== SOURCE DATA ==
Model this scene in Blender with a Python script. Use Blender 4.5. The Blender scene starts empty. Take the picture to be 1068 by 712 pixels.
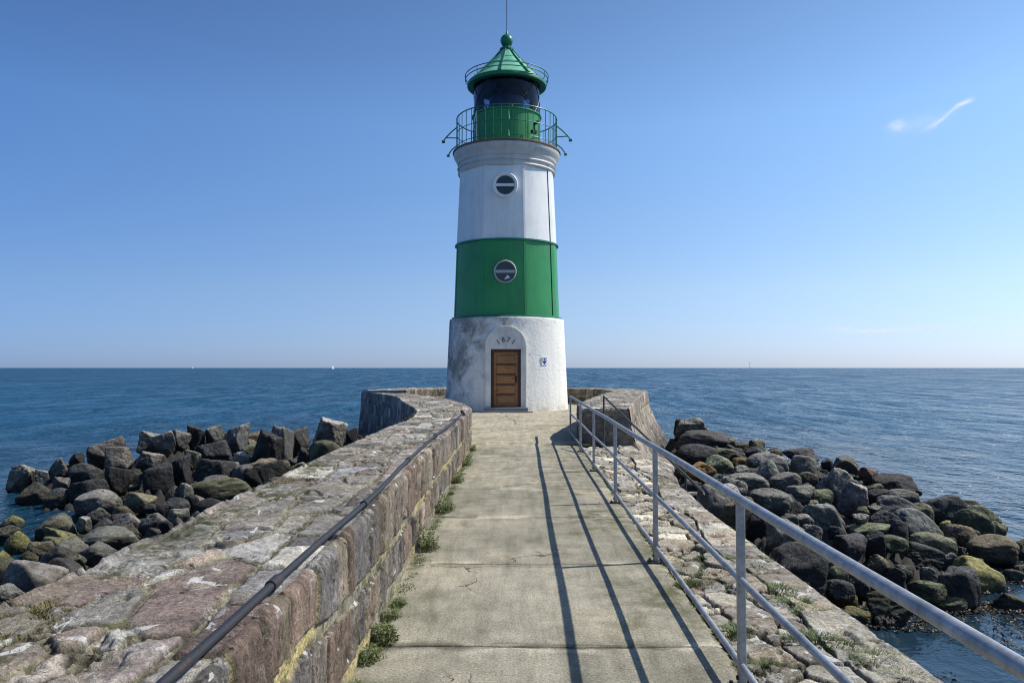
import bpy, bmesh, math, random
import numpy as np
from mathutils import Vector, Matrix
R = math.radians
PI = math.pi
rng = np.random.default_rng(7)
random.seed(7)
scene = bpy.context.scene
COL = scene.collection

# ------------------------------------------------------------------ noise
def _hash(ix, iy, seed):
    h = (ix.astype(np.int64) * 374761393 + iy.astype(np.int64) * 668265263 + seed * 974711) & 0xffffffff
    h = ((h ^ (h >> 13)) * 1274126177) & 0xffffffff
    h = ((h ^ (h >> 16)) * 2246822519) & 0xffffffff
    return ((h ^ (h >> 15)) & 0xffffff) / float(0xffffff)

def vnoise(x, y, seed=0):
    ix = np.floor(x); iy = np.floor(y)
    fx = x - ix; fy = y - iy
    fx = fx * fx * fx * (fx * (fx * 6 - 15) + 10); fy = fy * fy * fy * (fy * (fy * 6 - 15) + 10)
    a = _hash(ix, iy, seed); b = _hash(ix + 1, iy, seed)
    c = _hash(ix, iy + 1, seed); d = _hash(ix + 1, iy + 1, seed)
    return (a * (1 - fx) + b * fx) * (1 - fy) + (c * (1 - fx) + d * fx) * fy

def fbm(x, y, seed=0, octv=4, gain=.5):
    s = np.zeros_like(x); a = 1.0; t = 0.0
    for o in range(octv):
        s += a * (vnoise(x * 2 ** o + 17.3 * o, y * 2 ** o - 9.1 * o, seed + o) - .5); t += a; a *= gain
    return s / t          # about -0.5 .. 0.5

def sstep(a, b, x):
    t = np.clip((x - a) / (b - a), 0, 1)
    return t * t * (3 - 2 * t)

def voronoi(x, y, seed, jit=.85):
    """distance to cell border, cell hash a, cell hash b"""
    ix = np.floor(x); iy = np.floor(y)
    best = np.full(x.shape, 9.0); sec = np.full(x.shape, 9.0)
    ba = np.zeros(x.shape); bb = np.zeros(x.shape)
    for dx in (-1, 0, 1):
        for dy in (-1, 0, 1):
            cx = ix + dx; cy = iy + dy
            px = cx + .5 + jit * (_hash(cx, cy, seed) - .5); py = cy + .5 + jit * (_hash(cx, cy, seed + 5) - .5)
            d = np.hypot(px - x, py - y)
            h1 = _hash(cx, cy, seed + 11); h2 = _hash(cx, cy, seed + 23)
            m = d < best
            sec = np.where(m, best, np.minimum(sec, d))
            ba = np.where(m, h1, ba); bb = np.where(m, h2, bb)
            best = np.where(m, d, best)
    return (sec - best) * .5, ba, bb

def courses(s, seed, mean):
    """a row of blocks along s: distance to nearest joint, block hashes"""
    k = np.floor(s / mean)
    best = np.full(s.shape, 9.0); left = np.full(s.shape, -1e9); 
    for d in (-1, 0, 1, 2):
        kk = k + d
        e = (kk + .62 * (_hash(kk, kk * 0 + 3, seed) - .5)) * mean
        best = np.minimum(best, np.abs(s - e))
        left = np.where((e <= s) & (e > left), e, left)
    idx = np.round(left * 50)
    return best, _hash(idx, idx * 0 + 1, seed + 3), _hash(idx, idx * 0 + 2, seed + 4)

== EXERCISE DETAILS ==
Repeat the listing above exactly, with no pictures.

== WRITTEN SOLUTION ==
Model this scene in Blender with a Python script. Use Blender 4.5. The Blender scene starts empty. Take the picture to be 1068 by 712 pixels.
import bpy, bmesh, math, random
import numpy as np
from mathutils import Vector, Matrix
R = math.radians
PI = math.pi
rng = np.random.default_rng(7)
random.seed(7)
scene = bpy.context.scene
COL = scene.collection

# ------------------------------------------------------------------ noise
def _hash(ix, iy, seed):
    h = (ix.astype(np.int64) * 374761393 + iy.astype(np.int64) * 668265263 + seed * 974711) & 0xffffffff
    h = ((h ^ (h >> 13)) * 1274126177) & 0xffffffff
    h = ((h ^ (h >> 16)) * 2246822519) & 0xffffffff
    return ((h ^ (h >> 15)) & 0xffffff) / float(0xffffff)

def vnoise(x, y, seed=0):
    ix = np.floor(x); iy = np.floor(y)
    fx = x - ix; fy = y - iy
    fx = fx * fx * fx * (fx * (fx * 6 - 15) + 10); fy = fy * fy * fy * (fy * (fy * 6 - 15) + 10)
    a = _hash(ix, iy, seed); b = _hash(ix + 1, iy, seed)
    c = _hash(ix, iy + 1, seed); d = _hash(ix + 1, iy + 1, seed)
    return (a * (1 - fx) + b * fx) * (1 - fy) + (c * (1 - fx) + d * fx) * fy

def fbm(x, y, seed=0, octv=4, gain=.5):
    s = np.zeros_like(x); a = 1.0; t = 0.0
    for o in range(octv):
        s += a * (vnoise(x * 2 ** o + 17.3 * o, y * 2 ** o - 9.1 * o, seed + o) - .5); t += a; a *= gain
    return s / t          # about -0.5 .. 0.5

def sstep(a, b, x):
    t = np.clip((x - a) / (b - a), 0, 1)
    return t * t * (3 - 2 * t)

def voronoi(x, y, seed, jit=.85):
    """distance to cell border, cell hash a, cell hash b"""
    ix = np.floor(x); iy = np.floor(y)
    best = np.full(x.shape, 9.0); sec = np.full(x.shape, 9.0)
    ba = np.zeros(x.shape); bb = np.zeros(x.shape)
    for dx in (-1, 0, 1):
        for dy in (-1, 0, 1):
            cx = ix + dx; cy = iy + dy
            px = cx + .5 + jit * (_hash(cx, cy, seed) - .5); py = cy + .5 + jit * (_hash(cx, cy, seed + 5) - .5)
            d = np.hypot(px - x, py - y)
            h1 = _hash(cx, cy, seed + 11); h2 = _hash(cx, cy, seed + 23)
            m = d < best
            sec = np.where(m, best, np.minimum(sec, d))
            ba = np.where(m, h1, ba); bb = np.where(m, h2, bb)
            best = np.where(m, d, best)
    return (sec - best) * .5, ba, bb

def courses(s, seed, mean):
    """a row of blocks along s: distance to nearest joint, block hashes"""
    k = np.floor(s / mean)
    best = np.full(s.shape, 9.0); left = np.full(s.shape, -1e9); 
    for d in (-1, 0, 1, 2):
        kk = k + d
        e = (kk + .62 * (_hash(kk, kk * 0 + 3, seed) - .5)) * mean
        best = np.minimum(best, np.abs(s - e))
        left = np.where((e <= s) & (e > left), e, left)
    idx = np.round(left * 50)
    return best, _hash(idx, idx * 0 + 1, seed + 3), _hash(idx, idx * 0 + 2, seed + 4)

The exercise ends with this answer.